À propos du parcours spectateur, quel est l’intérêt d’assister à des pièces de théâtre ?
L’enrichissement, la découverte de différents univers artistiques. Ils ne viennent pas forcément voir que du théâtre. Dans les choix il peut y avoir de la danse notamment, l'idée c'est vraiment d'ouvrir vers d’autres spectacles vivants.
Avec en point d’orgue une représentation sur la scène de l’Hexagone le 26 mai ?
Tout à fait, cette collaboration entre l’artiste et l’enseignant aboutit à une présentation de 45 minutes de spectacle sur la scène de l'hexagone avec du temps de répétition en amont, l’aide de l'équipe technique du théâtre, les projecteurs, les coulisses etc. le tout dans les conditions professionnelles.

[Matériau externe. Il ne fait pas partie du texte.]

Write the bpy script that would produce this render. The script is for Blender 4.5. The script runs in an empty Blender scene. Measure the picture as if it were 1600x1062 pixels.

J’en profite pour rappeler qu’un mercredi dans l’année on fait visiter le théâtre aux secondes qui viennent d'arriver, on explique tous les métiers cachés de la scène pour vraiment découvrir toutes les coulisses d’un spectacle.
Vous souhaiteriez qu’ils deviennent des comédiens professionnels ?
Pas du tout, l'idée de ces options n’est pas forcément de créer des comédiens, c'est vraiment de nourrir les citoyens de demain, pour leur plaisir personnel et développer des compétences pour eux mais aussi d'infuser le fait de se familiariser avec la culture, que le spectacle est vivant, très varié, qu’il ne faut pas avoir peur de rentrer dans un théâtre quand on est adulte. Vraiment, on souhaite insuffler cette idée que la culture en France doit être vivante et qu’elle doit continuer à exister.
Dernière question, tirée des programmes pédagogiques, avec quoi l’acteur joue-t-il ?
C’est une colle çà (rires). Il joue avec les mots, avec le langage, avec ses émotions, enfin il ne joue pas avec mais il s'appuie sur les émotions des spectateurs.